Naked Heart

その時々の関心事をざっくばらんに語ります

本当に他人事ですか?

2006年05月30日 23時53分48秒 | 時事・社会
広島の男性を誤認逮捕 神奈川県警 殺人未遂で8日拘留
                        (中国新聞 5月30日朝刊)

 神奈川県警は29日、2002年に横浜市で発生した殺人未遂事件で、
青葉署が22日に逮捕した広島市のとび職の男性(40)について、事件
と無関係と判明したため釈放したと発表した。
 男性は「身に覚えが無い」と否認したが、8日間拘留されたという。
 県警によると、02年8月31日未明、青葉区荏田町の市道に止めた
乗用車内で、運転席にいた東京都世田谷区の無職男性(42)が後部
座席の男と口論になり、刃物で脇腹を刺され重傷を負った。事件当時、
車には女性2人も乗っていた。刺された男性と男女3人は知り合った
ばかりだったという。
 青葉署は女性の証言などから容疑者を広島市の男性と断定。同年
12月に殺人未遂容疑で逮捕状を取った。今月22日に男性を広島市
内で逮捕したが、その後の捜査で、事件当日は広島県内にいたこと
が判明した。
 県警の黒木一郎刑事総務課長は「関係者に心からおわび申し上げ
る。
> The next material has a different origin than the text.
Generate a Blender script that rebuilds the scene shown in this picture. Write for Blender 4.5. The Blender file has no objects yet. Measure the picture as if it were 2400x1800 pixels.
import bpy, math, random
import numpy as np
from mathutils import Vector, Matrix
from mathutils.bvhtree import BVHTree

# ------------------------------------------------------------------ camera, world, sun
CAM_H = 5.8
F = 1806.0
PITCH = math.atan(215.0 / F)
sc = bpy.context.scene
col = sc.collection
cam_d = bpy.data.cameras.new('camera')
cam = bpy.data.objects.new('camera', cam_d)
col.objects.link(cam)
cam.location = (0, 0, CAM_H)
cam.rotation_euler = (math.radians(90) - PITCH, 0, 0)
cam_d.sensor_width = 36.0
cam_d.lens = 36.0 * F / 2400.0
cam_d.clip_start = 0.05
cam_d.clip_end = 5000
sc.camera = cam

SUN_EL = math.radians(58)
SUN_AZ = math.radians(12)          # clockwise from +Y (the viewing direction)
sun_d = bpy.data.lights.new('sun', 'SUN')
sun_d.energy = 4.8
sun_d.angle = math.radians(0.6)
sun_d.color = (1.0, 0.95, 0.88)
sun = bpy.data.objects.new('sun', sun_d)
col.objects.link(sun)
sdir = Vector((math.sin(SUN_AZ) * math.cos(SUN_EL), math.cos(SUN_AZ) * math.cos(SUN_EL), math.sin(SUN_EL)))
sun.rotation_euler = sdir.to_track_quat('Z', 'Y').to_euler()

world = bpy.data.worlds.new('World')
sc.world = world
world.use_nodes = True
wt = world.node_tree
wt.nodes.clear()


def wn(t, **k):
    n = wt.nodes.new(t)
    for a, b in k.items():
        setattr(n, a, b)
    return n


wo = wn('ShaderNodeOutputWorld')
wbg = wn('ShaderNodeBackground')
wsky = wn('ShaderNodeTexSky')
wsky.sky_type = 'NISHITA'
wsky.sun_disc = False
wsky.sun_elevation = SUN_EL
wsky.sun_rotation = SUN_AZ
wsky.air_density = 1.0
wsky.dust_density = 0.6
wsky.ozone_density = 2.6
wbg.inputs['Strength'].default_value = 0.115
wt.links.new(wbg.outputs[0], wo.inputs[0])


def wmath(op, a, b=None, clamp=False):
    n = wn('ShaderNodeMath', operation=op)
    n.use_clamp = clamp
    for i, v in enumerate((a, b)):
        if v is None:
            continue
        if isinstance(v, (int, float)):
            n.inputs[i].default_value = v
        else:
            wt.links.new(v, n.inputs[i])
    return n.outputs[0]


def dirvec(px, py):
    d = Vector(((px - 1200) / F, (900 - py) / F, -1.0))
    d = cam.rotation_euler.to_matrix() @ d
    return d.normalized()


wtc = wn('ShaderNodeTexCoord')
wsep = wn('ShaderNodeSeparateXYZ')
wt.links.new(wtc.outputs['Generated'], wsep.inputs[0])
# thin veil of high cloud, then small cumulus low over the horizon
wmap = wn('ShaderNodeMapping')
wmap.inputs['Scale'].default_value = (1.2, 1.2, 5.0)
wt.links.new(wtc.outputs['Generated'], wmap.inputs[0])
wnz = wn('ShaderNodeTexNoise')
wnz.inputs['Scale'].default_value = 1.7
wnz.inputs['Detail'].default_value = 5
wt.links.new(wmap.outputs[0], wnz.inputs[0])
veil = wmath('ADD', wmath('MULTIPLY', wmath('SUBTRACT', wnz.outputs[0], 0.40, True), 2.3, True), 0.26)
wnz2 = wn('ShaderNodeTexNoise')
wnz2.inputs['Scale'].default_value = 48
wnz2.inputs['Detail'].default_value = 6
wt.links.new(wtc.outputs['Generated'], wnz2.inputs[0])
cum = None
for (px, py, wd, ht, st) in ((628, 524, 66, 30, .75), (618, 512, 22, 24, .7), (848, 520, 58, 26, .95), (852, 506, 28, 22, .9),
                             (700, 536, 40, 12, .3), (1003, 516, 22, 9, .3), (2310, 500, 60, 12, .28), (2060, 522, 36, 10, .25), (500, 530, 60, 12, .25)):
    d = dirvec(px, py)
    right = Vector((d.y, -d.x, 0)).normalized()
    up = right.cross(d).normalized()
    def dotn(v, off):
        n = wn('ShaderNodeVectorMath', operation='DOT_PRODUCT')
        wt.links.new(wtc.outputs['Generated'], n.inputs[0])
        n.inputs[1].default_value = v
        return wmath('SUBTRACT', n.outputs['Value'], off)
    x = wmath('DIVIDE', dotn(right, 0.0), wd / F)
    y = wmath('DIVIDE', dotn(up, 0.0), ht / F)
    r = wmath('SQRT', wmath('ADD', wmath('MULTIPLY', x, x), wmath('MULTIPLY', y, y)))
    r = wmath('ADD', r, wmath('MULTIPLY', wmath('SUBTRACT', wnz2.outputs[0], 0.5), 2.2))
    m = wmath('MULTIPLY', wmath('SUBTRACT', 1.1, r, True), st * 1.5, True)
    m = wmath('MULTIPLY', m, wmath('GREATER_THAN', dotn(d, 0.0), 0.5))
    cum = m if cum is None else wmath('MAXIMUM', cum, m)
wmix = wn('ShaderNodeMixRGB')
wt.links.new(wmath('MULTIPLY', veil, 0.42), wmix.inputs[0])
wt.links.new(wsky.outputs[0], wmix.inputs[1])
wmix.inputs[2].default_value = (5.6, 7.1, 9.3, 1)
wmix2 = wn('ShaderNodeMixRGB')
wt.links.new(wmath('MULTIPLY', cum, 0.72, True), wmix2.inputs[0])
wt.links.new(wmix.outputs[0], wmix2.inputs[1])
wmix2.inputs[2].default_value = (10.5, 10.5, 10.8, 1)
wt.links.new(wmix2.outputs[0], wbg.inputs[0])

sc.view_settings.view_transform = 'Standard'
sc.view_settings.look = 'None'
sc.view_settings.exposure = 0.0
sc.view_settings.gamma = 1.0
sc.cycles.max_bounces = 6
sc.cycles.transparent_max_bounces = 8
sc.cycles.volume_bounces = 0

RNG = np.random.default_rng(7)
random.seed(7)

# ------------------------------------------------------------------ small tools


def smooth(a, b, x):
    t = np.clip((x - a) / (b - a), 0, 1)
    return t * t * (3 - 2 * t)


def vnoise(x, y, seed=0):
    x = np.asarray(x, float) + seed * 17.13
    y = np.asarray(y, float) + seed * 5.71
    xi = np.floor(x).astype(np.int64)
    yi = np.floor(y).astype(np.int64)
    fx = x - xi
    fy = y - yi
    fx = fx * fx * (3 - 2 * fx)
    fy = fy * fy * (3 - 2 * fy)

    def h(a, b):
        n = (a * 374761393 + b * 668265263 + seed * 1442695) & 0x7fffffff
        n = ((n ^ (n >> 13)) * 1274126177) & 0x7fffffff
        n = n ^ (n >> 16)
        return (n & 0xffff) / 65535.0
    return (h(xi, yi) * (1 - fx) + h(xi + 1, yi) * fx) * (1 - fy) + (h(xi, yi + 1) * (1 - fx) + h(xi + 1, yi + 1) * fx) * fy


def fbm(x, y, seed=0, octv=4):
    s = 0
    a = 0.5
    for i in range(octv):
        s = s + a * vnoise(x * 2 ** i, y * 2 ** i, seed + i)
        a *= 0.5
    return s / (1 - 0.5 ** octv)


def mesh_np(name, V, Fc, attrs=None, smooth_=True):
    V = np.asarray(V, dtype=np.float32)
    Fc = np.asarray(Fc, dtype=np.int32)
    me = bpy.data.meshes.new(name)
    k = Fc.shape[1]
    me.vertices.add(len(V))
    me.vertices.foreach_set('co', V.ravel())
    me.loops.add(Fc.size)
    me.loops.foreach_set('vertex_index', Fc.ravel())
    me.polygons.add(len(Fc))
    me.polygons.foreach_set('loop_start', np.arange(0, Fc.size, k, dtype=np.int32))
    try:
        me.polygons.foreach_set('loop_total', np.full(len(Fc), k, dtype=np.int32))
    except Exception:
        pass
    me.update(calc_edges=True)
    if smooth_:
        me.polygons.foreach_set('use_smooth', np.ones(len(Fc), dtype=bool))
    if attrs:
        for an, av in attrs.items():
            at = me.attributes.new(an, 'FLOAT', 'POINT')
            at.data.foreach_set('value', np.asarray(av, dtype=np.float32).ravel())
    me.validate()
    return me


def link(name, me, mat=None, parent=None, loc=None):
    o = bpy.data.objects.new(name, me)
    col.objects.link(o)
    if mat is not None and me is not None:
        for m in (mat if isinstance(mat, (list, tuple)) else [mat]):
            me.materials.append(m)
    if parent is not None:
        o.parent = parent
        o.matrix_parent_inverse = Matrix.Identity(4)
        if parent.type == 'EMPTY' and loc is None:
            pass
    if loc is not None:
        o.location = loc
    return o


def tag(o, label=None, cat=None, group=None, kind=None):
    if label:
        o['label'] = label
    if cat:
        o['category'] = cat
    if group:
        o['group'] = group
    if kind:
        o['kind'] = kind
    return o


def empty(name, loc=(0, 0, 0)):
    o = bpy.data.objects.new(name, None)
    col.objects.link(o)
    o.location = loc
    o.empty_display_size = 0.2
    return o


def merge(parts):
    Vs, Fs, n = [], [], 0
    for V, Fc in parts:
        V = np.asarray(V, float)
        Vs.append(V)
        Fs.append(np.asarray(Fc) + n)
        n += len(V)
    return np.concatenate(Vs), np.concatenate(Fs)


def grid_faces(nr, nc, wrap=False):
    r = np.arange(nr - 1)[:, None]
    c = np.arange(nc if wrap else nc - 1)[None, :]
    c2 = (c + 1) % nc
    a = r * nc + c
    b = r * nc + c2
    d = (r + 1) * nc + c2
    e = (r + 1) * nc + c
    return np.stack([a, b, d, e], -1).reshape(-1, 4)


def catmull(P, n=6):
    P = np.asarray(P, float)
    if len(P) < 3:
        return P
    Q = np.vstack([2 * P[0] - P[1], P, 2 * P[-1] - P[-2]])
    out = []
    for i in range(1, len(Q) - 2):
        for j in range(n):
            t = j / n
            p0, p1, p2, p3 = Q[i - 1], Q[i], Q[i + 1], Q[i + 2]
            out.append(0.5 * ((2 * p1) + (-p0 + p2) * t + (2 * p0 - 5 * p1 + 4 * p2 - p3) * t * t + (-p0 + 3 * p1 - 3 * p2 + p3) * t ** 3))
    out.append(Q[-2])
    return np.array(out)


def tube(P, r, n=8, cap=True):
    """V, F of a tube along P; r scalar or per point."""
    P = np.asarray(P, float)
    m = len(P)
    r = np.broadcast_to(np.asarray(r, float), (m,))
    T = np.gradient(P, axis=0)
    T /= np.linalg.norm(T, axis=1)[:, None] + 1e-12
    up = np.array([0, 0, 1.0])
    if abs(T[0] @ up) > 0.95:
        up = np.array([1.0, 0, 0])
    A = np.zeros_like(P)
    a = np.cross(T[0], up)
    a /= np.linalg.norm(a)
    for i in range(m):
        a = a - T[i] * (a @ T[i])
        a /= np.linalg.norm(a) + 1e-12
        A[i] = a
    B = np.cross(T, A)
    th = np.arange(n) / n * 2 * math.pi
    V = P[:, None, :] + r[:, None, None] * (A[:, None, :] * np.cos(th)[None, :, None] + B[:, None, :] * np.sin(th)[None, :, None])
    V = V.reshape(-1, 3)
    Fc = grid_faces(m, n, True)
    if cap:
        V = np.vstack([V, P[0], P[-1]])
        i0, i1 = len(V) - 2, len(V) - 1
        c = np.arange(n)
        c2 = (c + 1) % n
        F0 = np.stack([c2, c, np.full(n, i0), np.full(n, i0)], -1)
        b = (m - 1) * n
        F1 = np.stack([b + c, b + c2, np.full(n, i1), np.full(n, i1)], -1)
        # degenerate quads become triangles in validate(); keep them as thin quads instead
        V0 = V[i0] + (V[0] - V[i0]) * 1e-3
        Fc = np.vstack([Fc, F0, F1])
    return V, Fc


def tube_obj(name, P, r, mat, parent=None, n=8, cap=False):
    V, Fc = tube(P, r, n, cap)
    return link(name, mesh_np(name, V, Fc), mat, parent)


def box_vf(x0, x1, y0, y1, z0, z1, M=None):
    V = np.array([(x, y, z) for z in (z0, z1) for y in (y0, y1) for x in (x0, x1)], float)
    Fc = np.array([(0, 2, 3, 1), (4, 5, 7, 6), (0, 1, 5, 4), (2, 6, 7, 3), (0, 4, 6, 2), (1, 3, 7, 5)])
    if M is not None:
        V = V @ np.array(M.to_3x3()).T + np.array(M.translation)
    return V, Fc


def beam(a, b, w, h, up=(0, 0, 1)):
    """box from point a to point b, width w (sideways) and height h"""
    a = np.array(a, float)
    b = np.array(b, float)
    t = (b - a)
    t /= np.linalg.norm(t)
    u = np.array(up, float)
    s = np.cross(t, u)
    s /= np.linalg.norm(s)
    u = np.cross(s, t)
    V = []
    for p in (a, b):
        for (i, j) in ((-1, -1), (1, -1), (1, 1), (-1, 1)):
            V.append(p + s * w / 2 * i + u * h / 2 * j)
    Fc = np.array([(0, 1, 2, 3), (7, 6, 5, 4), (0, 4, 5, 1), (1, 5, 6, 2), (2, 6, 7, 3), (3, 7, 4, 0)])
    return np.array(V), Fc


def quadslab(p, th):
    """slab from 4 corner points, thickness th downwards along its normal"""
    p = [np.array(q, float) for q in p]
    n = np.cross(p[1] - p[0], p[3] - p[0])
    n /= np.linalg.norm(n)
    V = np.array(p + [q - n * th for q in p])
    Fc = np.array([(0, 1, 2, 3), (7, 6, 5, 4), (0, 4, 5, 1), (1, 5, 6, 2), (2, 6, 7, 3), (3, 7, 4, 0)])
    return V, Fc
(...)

再発防止のため指導を徹底したい」としている。


ニュースを注意して見ていると、誤認逮捕は頻発していることが分か
ります。以前にも外国人と間違えられて逮捕された女性について書き
ましたが、重大事件でもなければ緊急性も無い件で、裏も取らずに
警察が簡単に逮捕・拘留するケースが目立ちます。
今回の事件は、報道を読む限りでは、現場にいた女性の証言に問題
があったようです。男女3人もお互いをよく知らなかったのか、それとも
真犯人をかばうために偽証したのか、まだ分かりませんが、アリバイ
も確かめずに逮捕した警察の責任は厳しく問われなければなりません。

政府与党が成立を目指している「共謀罪」には、共謀に加わった者が
自首して計画を自供すれば罪には問わない、という「密告奨励」制度
か設けられています。
政府が「念頭に置いている」とする、暴力団や過激派、テロ組織など
で、この「密告」が期待できるかというと、共謀だけではせいぜい数年
の懲役ですぐ出てくるし、組織も敵に回すことになるわけで(もちろん
警察は密告者を守ってはくれません)、まずありえないだろうというの
が、現場の警官の率直な意見です。つまり、当初の目的はどうであれ、
実際に適用されるのは労働組合や市民団体などになる(さもなければ、
誰にも適用されなくなる)のは明らかです。
そもそも「共謀」の事実を証明すること自体が大変難しいことは、少し
考えれば分かると思います。共謀がまだなされない段階で既にマーク
している、というのは普通ありえない(あってはならない)話で、盗聴や
潜入は本来不可能な筈です。それにもしそれが許されるとして、そう
した手段で当局が確かな情報を得ていれば、共謀罪が無くても、犯罪
を未然に防ぐことは可能である筈です。つまりは、「密告奨励」こそが
「共謀罪」創設の主眼なのです。
「悪いことしなきゃいいんでしょ?」と他人事のように考える人がまだ
多いようですが、それを判断するのは自身ではなく警察や裁判所で
ある、というだけでなく、偽証や言いがかりによって身に覚えの無い
罪に問われる危険性が生じるのが、この「共謀罪」です。何せ、犯罪
行為に直接関与していなくても、そもそも行為自体がなされてなくても
いいわけですから。
そして、上のニュースをはじめ、数々の「事件」が教えてくれることは、
警察はあなたや私の「無実」の証明のために動くわけではなく、むしろ
疑ってかかるのだということです。